Bu açıklamalar çerçevesinde somut olayın değerlendirilmesine gelince, bilirkişi raporunda bu konu ile ilgili belirlemeler gözetildiğinde, sözleşmede kararlaştırılan cezai şarttan makul bir indirim yapılarak sonucuna göre bir karar verilmesi gerekirken cezai şart talebinin tümden reddi doğru olmadığı gibi, bu şekilde indirim yapılması veya cezai şartın tamamen kaldırılması kararları hakimin takdirine bağlı hususlardan olup, davacının dava açarken cezai şarttan indirim yapılacağını bilemeyecek durumda olması nedeniyle bu sebeple reddedilen cezai şart bakımından davalı yararına vekalet ücretine hükmedilmemesi gerekirken, bu yön gözetilmeksizin yazılı şekilde hüküm kurulması da doğru görülmemiştir….” (Yargıtay 19. Hukuk Dairesi’nin 09.12.2015 tarih ve 2015/1275 Esas 2015/16543 Karar sayılı ilamı)
Dosyadaki belgelere, kararın dayandığı delillerle, usul ve yasaya uygun gerektirici nedenlere ve özellikle taraflar arasında imzalanan sözleşmenin davalı şirket tarafından ihlal edilmesinden dolayı davacı tarafından sözleşmenin haklı nedenle feshedilmesine, davacının ödediği katkı payını sözleşme doğrultusunda isteyebileceğine, davacının sözleşme gereğince isteyebileceği cezai şarttan, Türk Lirası’nın mevcut ekonomik koşullarda aşırı değer kazanan USD karşısındaki değer kaybı da dikkate alınarak davalıların ekonomik mahvına sebep olabilecek nitelikte yüksek cezai şarttan %40 oranında indirim yapılmasına, yargılamada eksiklik bulunmamasına, kararda kamu düzenine ilişkin bir aykırılık bulunmamasına göre; kanunun olaya uygulanmasında ve gerekçede hata edilmediği, ihtilafın doğru olarak tanımlandığı, inceleme konusu kararın usul ve esas yönünden hukuka uygun olduğu anlaşıldığından davalı … vekilinin yerinde bulunmayan istinaf kanun yolu başvurusunun 6100 sayılı HMK’nın 353/(1)-b-1. maddesi gereğince esastan reddine karar vermek gerekmiştir.
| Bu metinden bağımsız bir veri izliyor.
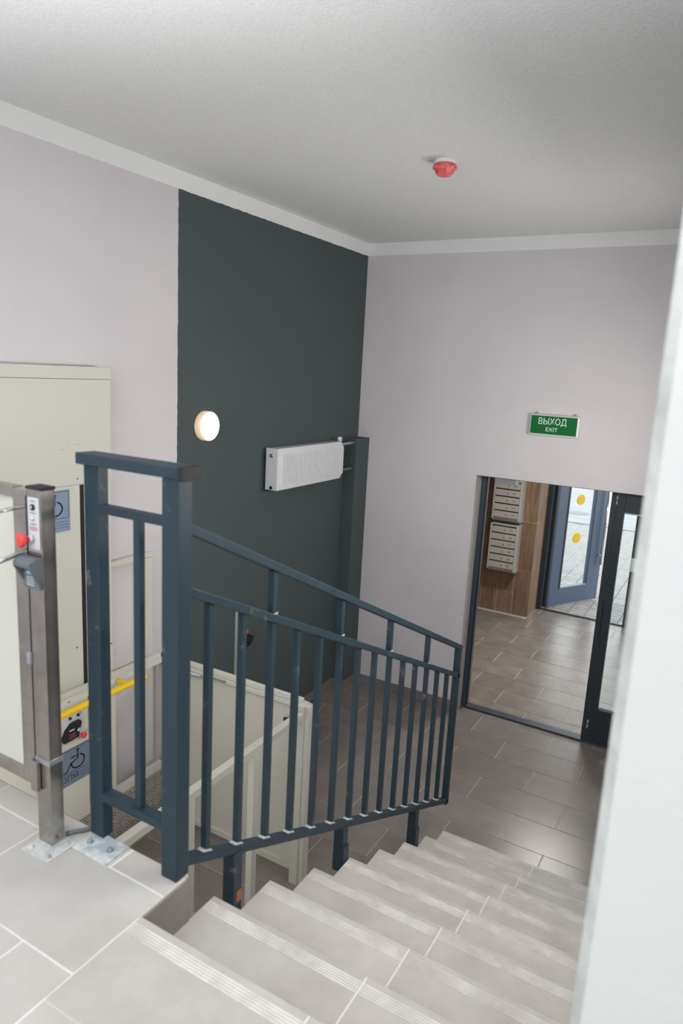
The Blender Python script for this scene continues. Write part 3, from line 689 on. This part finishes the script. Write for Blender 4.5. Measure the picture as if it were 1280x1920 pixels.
MB().cyl((.078, YL - .003, ZB + .018), (.078, YL + .001, ZB + .018), .013, 14).build('drain_plug', m_slot, ra)
MB().cyl((.078, -.452, ZT - .005), (.078, -.452, ZT + .030), .018, 14).build('valve_head', m_whitep, ra)
MB().tube([(.078, -.475, ZT - .035), (.078, -.42, ZT - .032), (.09, -.30, ZT - .028), (.09, -.231, ZT - .027)], .012, 10).build('supply_pipe', m_alu, ra)
MB().tube([(.078, -.475, ZB + .05), (.078, -.42, ZB + .052), (.09, -.31, ZB + .055), (.09, -.231, ZB + .055)], .012, 10).build('return_pipe', m_greyp, ra)

# exit sign
es = thing('exit_sign', (1.668, -.015, 2.42), 'green illuminated exit sign in Russian and English above the doorway', 'sign')
MB().box(1.484, 1.854, -.030, -.002, 2.418, 2.580).build('housing', m_signframe, es, bevel=.012)
MB().box(1.499, 1.838, -.032, -.030, 2.434, 2.568).build('sign_face', m_green, es)
text_obj('lettering', 'ВЫХОД', .066, m_signtext, es, facing_my(1.658, -.0325, 2.526), sx=.86)
text_obj('lettering', 'EXIT', .042, m_signtext, es, facing_my(1.658, -.0325, 2.468), sx=1.05)
for x in (1.53, 1.81): MB().tube([(x - .008, -.012, 2.579), (x - .008, -.012, 2.592), (x + .008, -.012, 2.592), (x + .008, -.012, 2.579)], .002, 8).build('hanging_eye', m_slot, es)

# smoke detector in a red dust cover
sd = thing('smoke_detector', (1.43, -1.90, CEIL), 'ceiling smoke detector under a red dust cover', 'smoke detector')
MB().lathe((1.447, -1.922, CEIL), (0, 0, -1), [(.052, 0), (.054, .004), (.054, .020), (.050, .024)], 32).build('base', m_whitep, sd)
MB().lathe((1.447, -1.922, CEIL - .022), (0, 0, -1), [(.054, 0), (.061, .012), (.060, .020), (.048, .028), (.046, .036), (.038, .048), (.030, .052), (.002, .053)], 28).build('dust_cover', m_red_c, sd)

# ================================================================== VESTIBULE DOOR
vd = thing('vestibule_door_frame', (1.1, .15, 0), 'anthracite steel door frame with narrow glazed side leaf to the vestibule', 'door frame')
MB().box(1.104, 1.140, .130, .190, 0, 2.055).build('jamb', m_jamb, vd, bevel=.002)
MB().box(1.140, 1.152, .150, .190, 0, 2.03).build('door_stop', m_door, vd)
MB().box(1.104, 2.656, .130, .190, 2.036, 2.0555).build('head', m_door, vd, bevel=.002)
MB().box(1.140, 2.62, .125, .205, .0005, .018).build('threshold', m_jamb, vd, bevel=.003)
MB().box(2.620, 2.656, .130, .190, 0, 2.036).build('jamb', m_door, vd, bevel=.002)
MB().box(2.118, 2.157, .130, .190, .018, 2.036).build('mullion', m_door, vd, bevel=.002)
sl = bpy.data.objects.new('x', None)
bpy.data.objects.remove(sl)
lfm = MB().box(2.161, 2.218, .135, .180, .022, 2.032).box(2.56, 2.616, .135, .180, .022, 2.032).box(2.218, 2.56, .135, .180, .022, .302).box(2.218, 2.56, .135, .180, 1.895, 2.032)
lf2 = lfm.build('side_leaf', m_door, vd, bevel=.002)
MB().box(2.218, 2.560, .154, .160, .302, 1.895).build('pane', m_glass, lf2)
gb = MB().box(2.218, 2.56, .150, .153, .302, .318).box(2.218, 2.56, .1505, .153, 1.882, 1.895).build('glazing_bead', m_alu, lf2)
for z in (.125, 1.945):
    hm = MB().cyl((2.159, .128, z), (2.159, .128, z + .03), .008, 10).cyl((2.159, .128, z + .033), (2.159, .128, z + .075), .008, 10)
    hm.build('hinge', m_alu, vd)
cl = MB().box(1.20, 1.37, .192, .245, 1.985, 2.030).build('door_closer', m_alu, vd, bevel=.004)
MB().prism([(1.36, .235, 1.982), (1.37, .245, 1.982), (1.30, .60, 1.982), (1.285, .60, 1.982)], (0, 0, .006)).build('closer_arm', m_alu, cl)
MB().prism([(1.285, .60, 1.976), (1.30, .61, 1.976), (1.17, .78, 1.976), (1.155, .77, 1.976)], (0, 0, .006)).build('closer_arm', m_alu, cl)
# leaf standing open, folded back along the left wall of the vestibule
od = thing('open_door_leaf', (1.10, .28, 0), 'inner steel door leaf standing open behind the left jamb', 'door')
MB().box(.33, 1.10, .262, .302, .02, 2.02).build('leaf', m_door, od, bevel=.002)

# ================================================================== MAILBOXES
def mailbox_unit(z0, first, label):
    u = thing('mailbox_unit', (.6, 2.74, z0), label, 'mailboxes', 'mailbox units on the brown pier')
    X0, X1, PIT = .440, .765, .0865; top = z0 + .05 + 6 * PIT + .02
    MB().box(X0, X1, 2.665, 2.829, z0 + .045, top).build('body', m_mail, u)
    fr = MB().box(X0 - .004, X0 + .014, 2.636, 2.666, z0 + .03, top).box(X1 - .014, X1 + .004, 2.636, 2.666, z0 + .03, top).box(X0 + .014, X1 - .014, 2.636, 2.666, top - .012, top)
    fr.build('frame', m_mail_l, u, bevel=.002)
    MB().prism([(X0 - .004, 2.636, z0 + .046), (X0 - .004, 2.70, z0), (X0 - .004, 2.828, z0), (X0 - .004, 2.828, z0 + .044), (X0 - .004, 2.665, z0 + .046)], (X1 - X0 + .008, 0, 0)).build('bottom_tray', m_mail_l, u, bevel=.001)
    for i in range(6):
        zt = top - .014 - i * PIT
        MB().box(X0 + .016, X1 - .016, 2.654, 2.664, zt - .015, zt).build('letter_slot', m_slot, u)
        d = MB().box(X0 + .016, X1 - .016, 2.640, 2.664, zt - PIT + .001, zt - .015).build('door', m_mail, u, bevel=.0015)
        MB().cyl((.612, 2.640, zt - .052), (.612, 2.634, zt - .052), .008, 12).build('lock', m_chrome, d)
        text_obj('number', str(first + i), .030, m_text, d, facing_my(.685, 2.6395, zt - .052))
mailbox_unit(1.165, 169, 'upper steel mailbox unit with numbers from 169 to 174')
mailbox_unit(.548, 175, 'lower steel mailbox unit with numbers from 175 to 180')

# ================================================================== OUTER DOOR
of = thing('entrance_frame', (.96, 3.28, 0), 'anthracite entrance frame with fixed glazed part around the outer door', 'door frame')
MB().box(.940, .992, 3.24, 3.30, 0, 2.16).build('jamb', m_door, of, bevel=.002)
MB().box(.992, 1.968, 3.25, 3.285, .0005, .014).build('threshold', m_door, of, bevel=.002)
MB().box(.940, 2.95, 3.24, 3.30, 2.14, 2.2).build('head', m_door, of)
fx = MB().box(1.968, 2.045, 3.24, 3.30, 0, 2.14).box(2.045, 2.88, 3.24, 3.30, 0, .25).box(2.88, 2.95, 3.24, 3.30, 0, 2.14).build('fixed_frame', m_door, of, bevel=.002)
MB().box(2.045, 2.88, 3.265, 3.271, .25, 2.14).build('pane', m_glass, fx)
MB().box(1.966, 2.10, 3.236, 3.2395, .688, .850).build('notice', mat('white_paper', (.62, .64, .66), .7), of)
for z in (.97, 1.10, 1.23): MB().box(1.985, 2.03, 3.222, 3.240, z, z + .05).build('lock_plate', m_black, of, bevel=.003)
dx, dy = .4952, .8688
HX, HY = 1.008, 3.352
ed = thing('entrance_door', (HX, HY, 0), 'steel blue outer door leaf swung open with two yellow discs on glass', 'door')
ed.rotation_euler = (0, 0, math.atan2(dy, dx))
def lpart(mb, name, m, parent=None, bevel=0, **t):
    o = mb.build(name, m, None, bevel=bevel, **t); o.parent = parent or ed; return o
# local frame: x along the leaf, y across it (negative = towards the room), z up
Lh = 2.08
lw = .85 * 1.06
lm_ = MB().box(0, .215, -.025, .025, .012, Lh).box(.705, .945, -.025, .025, .012, Lh).box(.215, .705, -.025, .025, .012, .250).box(.215, .705, -.025, .025, 1.86, Lh)
lleaf = lpart(lm_, 'leaf', m_door_b, bevel=.002)
lpart(MB().box(-.012, .030, -.030, .030, .012, Lh), 'hinge_edge', m_door)
bd = MB().box(.200, .222, -.032, -.025, .236, 1.87).box(.698, .712, -.032, -.025, .236, 1.87)
lpart(bd, 'glazing_bead', m_door, lleaf)
lpart(MB().box(.222, .698, -.032, -.025, .236, .256), 'glazing_bead', m_alu, lleaf)
lpart(MB().box(.215, .705, -.003, .003, .25, 1.86), 'pane', m_glass, lleaf)
for z in (1.378, .880): lpart(MB().cyl((.452, -.008, z), (.452, .006, z), .068, 32), 'marker_disc', m_yellow, lleaf, label='yellow visibility disc')
hh = lpart(MB().tube([(.885, -.075, .50), (.885, -.075, 1.60)], .016, 12), 'pull_handle', m_chrome)
for z in (.62, 1.48): lpart(MB().tube([(.885, -.025, z), (.885, -.062, z)], .009, 10), 'handle_standoff', m_chrome, hh)

# ================================================================== OUTSIDE
pv = MB().box(-6, 12, 3.3, 9.4, -.3, -.042).build('pavement', m_pjoint, **ST('grey block pavement outside the entrance', 'pavement'))
def paver_mesh():
    b = MB(); w_, d_ = .0985, .0455; c = .003
    v = [b.bm.verts.new(p) for p in [(-w_, -d_, -.03), (w_, -d_, -.03), (w_, d_, -.03), (-w_, d_, -.03), (-w_ + c, -d_ + c, .0), (w_ - c, -d_ + c, 0), (w_ - c, d_ - c, 0), (-w_ + c, d_ - c, 0)]]
    for f in ((0, 3, 2, 1), (4, 5, 6, 7), (0, 1, 5, 4), (1, 2, 6, 5), (2, 3, 7, 6), (3, 0, 4, 7)): b.bm.faces.new([v[i] for i in f])
    return b.mesh('paver', m_paver)
pm = paver_mesh(); count = 0; rest = MB()
for r_ in range(61):
    yy = 3.36 + r_ * .1
    for c_ in range(-14, 20):
        xx = 1.0 + c_ * .2
        y2 = yy + (.05 if c_ % 2 else 0)
        if xx < -1.6 or xx > 3.2 or y2 > 9.33: continue
        near = (y2 < 5.6 and .5 + (4 - y2) * .1 < xx < 2.35)
        if near and count < 290:
            o = bpy.data.objects.new('paver', pm); COL.objects.link(o); o.parent = pv; o.location = (xx, y2, -.012); count += 1
        else: rest.box(xx - .0985, xx + .0985, y2 - .0455, y2 + .0455, -.042, -.012)
rest.build('paver_field', m_paver, pv, kind='stuff')
MB().box(-.8, 4.0, 9.38, 9.50, -.3, .0).build('trim_3', m_road, **ST('pale kerb at the far side of the block pavement', 'kerb'))
rd = MB().box(-8, 14, 9.5, 34, -.3, -.03).build('road', m_road, **ST('pale concrete drive beyond the kerb', 'road'))
MB().cyl((-.065, 10.68, -.03), (-.065, 10.68, -.022), .22, 28).build('manhole_cover', mat('worn_iron', (.22, .225, .23), .8), **T('round dark manhole cover in the drive seen through the door glass', 'manhole cover'))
HÜKÜM: Yukarıda açıklanan nedenlerle;
1-İzmir 2. Asliye Ticaret Mahkemesi’nin 12/10/2018 tarih ve 2015/331 Esas 2018/1114 Karar sayılı hükmü usul ve esas yönünden hukuka uygun bulunduğundan davalı … vekilinin istinaf kanun yolu başvurusunun 6100 sayılı HMK’nın 353/(1)-b-1. maddesi uyarınca ESASTAN REDDİNE,
2-İstinaf başvurusu sırasında alınması gereken 14.094,33.TL nispi ilam harcından peşin olarak alınan 3.497,00.TL harcın mahsubu ile bakiye 10.597,33.TL harcın davalı …’dan alınarak hazineye gelir kaydına,
3-İstinaf başvurusu sırasında davalı … tarafından yapılan yargılama giderlerinin kendi üzerinde bırakılmasına,
4-İstinaf incelemesi sırasında duruşma açılmadığından davacı lehine vekalet ücreti takdirine yer olmadığına,
5-Kararın taraflara tebliği, kesinleştirme, harç ikmali ve gider avansı iadesi işlemlerinin yerel mahkemece yerine getirilmesine,
Dosya üzerinden yapılan inceleme neticesinde HMK’nın 362/(1)-a maddesi uyarınca kesin olmak üzere 15/03/2023 tarihinde oy birliğiyle karar verildi.